* _What is asked_
Make an exact copy of the lines below.

* _Material provided_

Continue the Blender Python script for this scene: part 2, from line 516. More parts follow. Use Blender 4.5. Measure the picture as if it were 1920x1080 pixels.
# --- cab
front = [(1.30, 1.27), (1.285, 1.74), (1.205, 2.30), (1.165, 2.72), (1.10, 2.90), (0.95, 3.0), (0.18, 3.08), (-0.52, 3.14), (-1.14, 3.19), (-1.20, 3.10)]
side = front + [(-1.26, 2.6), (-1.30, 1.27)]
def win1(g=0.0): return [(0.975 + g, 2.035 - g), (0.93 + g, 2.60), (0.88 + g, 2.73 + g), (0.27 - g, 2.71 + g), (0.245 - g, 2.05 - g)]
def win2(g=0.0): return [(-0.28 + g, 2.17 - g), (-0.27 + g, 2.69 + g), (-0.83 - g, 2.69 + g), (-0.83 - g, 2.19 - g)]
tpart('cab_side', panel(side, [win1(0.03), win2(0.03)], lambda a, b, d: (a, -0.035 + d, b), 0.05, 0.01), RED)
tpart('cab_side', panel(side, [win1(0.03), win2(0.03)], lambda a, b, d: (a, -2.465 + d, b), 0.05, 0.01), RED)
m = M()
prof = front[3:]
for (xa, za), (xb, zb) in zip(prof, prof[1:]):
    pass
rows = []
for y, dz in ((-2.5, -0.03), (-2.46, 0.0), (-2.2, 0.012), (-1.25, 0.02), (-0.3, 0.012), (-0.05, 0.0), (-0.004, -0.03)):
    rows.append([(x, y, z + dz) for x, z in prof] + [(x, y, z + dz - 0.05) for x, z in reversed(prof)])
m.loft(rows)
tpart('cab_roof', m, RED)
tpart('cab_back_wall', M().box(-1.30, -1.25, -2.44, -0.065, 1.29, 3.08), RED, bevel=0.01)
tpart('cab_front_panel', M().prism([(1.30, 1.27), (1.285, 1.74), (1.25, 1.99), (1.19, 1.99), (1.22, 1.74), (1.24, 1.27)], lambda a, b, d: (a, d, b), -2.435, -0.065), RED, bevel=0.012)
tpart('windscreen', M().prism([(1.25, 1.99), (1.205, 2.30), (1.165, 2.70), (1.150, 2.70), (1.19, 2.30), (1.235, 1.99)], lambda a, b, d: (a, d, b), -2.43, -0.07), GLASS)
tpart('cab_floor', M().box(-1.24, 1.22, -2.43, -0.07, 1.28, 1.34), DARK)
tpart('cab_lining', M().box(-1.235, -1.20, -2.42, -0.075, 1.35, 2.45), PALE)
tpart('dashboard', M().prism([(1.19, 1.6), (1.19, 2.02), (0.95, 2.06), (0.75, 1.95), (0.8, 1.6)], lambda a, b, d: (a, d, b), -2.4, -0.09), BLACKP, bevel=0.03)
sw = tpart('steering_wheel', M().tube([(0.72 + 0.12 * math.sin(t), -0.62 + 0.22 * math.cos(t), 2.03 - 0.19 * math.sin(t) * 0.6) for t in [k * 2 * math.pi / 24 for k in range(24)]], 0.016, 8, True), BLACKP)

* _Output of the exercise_
Continue the Blender Python script for this scene: part 2, from line 516. More parts follow. Use Blender 4.5. Measure the picture as if it were 1920x1080 pixels.
# --- cab
front = [(1.30, 1.27), (1.285, 1.74), (1.205, 2.30), (1.165, 2.72), (1.10, 2.90), (0.95, 3.0), (0.18, 3.08), (-0.52, 3.14), (-1.14, 3.19), (-1.20, 3.10)]
side = front + [(-1.26, 2.6), (-1.30, 1.27)]
def win1(g=0.0): return [(0.975 + g, 2.035 - g), (0.93 + g, 2.60), (0.88 + g, 2.73 + g), (0.27 - g, 2.71 + g), (0.245 - g, 2.05 - g)]
def win2(g=0.0): return [(-0.28 + g, 2.17 - g), (-0.27 + g, 2.69 + g), (-0.83 - g, 2.69 + g), (-0.83 - g, 2.19 - g)]
tpart('cab_side', panel(side, [win1(0.03), win2(0.03)], lambda a, b, d: (a, -0.035 + d, b), 0.05, 0.01), RED)
tpart('cab_side', panel(side, [win1(0.03), win2(0.03)], lambda a, b, d: (a, -2.465 + d, b), 0.05, 0.01), RED)
m = M()
prof = front[3:]
for (xa, za), (xb, zb) in zip(prof, prof[1:]):
    pass
rows = []
for y, dz in ((-2.5, -0.03), (-2.46, 0.0), (-2.2, 0.012), (-1.25, 0.02), (-0.3, 0.012), (-0.05, 0.0), (-0.004, -0.03)):
    rows.append([(x, y, z + dz) for x, z in prof] + [(x, y, z + dz - 0.05) for x, z in reversed(prof)])
m.loft(rows)
tpart('cab_roof', m, RED)
tpart('cab_back_wall', M().box(-1.30, -1.25, -2.44, -0.065, 1.29, 3.08), RED, bevel=0.01)
tpart('cab_front_panel', M().prism([(1.30, 1.27), (1.285, 1.74), (1.25, 1.99), (1.19, 1.99), (1.22, 1.74), (1.24, 1.27)], lambda a, b, d: (a, d, b), -2.435, -0.065), RED, bevel=0.012)
tpart('windscreen', M().prism([(1.25, 1.99), (1.205, 2.30), (1.165, 2.70), (1.150, 2.70), (1.19, 2.30), (1.235, 1.99)], lambda a, b, d: (a, d, b), -2.43, -0.07), GLASS)
tpart('cab_floor', M().box(-1.24, 1.22, -2.43, -0.07, 1.28, 1.34), DARK)
tpart('cab_lining', M().box(-1.235, -1.20, -2.42, -0.075, 1.35, 2.45), PALE)
tpart('dashboard', M().prism([(1.19, 1.6), (1.19, 2.02), (0.95, 2.06), (0.75, 1.95), (0.8, 1.6)], lambda a, b, d: (a, d, b), -2.4, -0.09), BLACKP, bevel=0.03)
sw = tpart('steering_wheel', M().tube([(0.72 + 0.12 * math.sin(t), -0.62 + 0.22 * math.cos(t), 2.03 - 0.19 * math.sin(t) * 0.6) for t in [k * 2 * math.pi / 24 for k in range(24)]], 0.016, 8, True), BLACKP)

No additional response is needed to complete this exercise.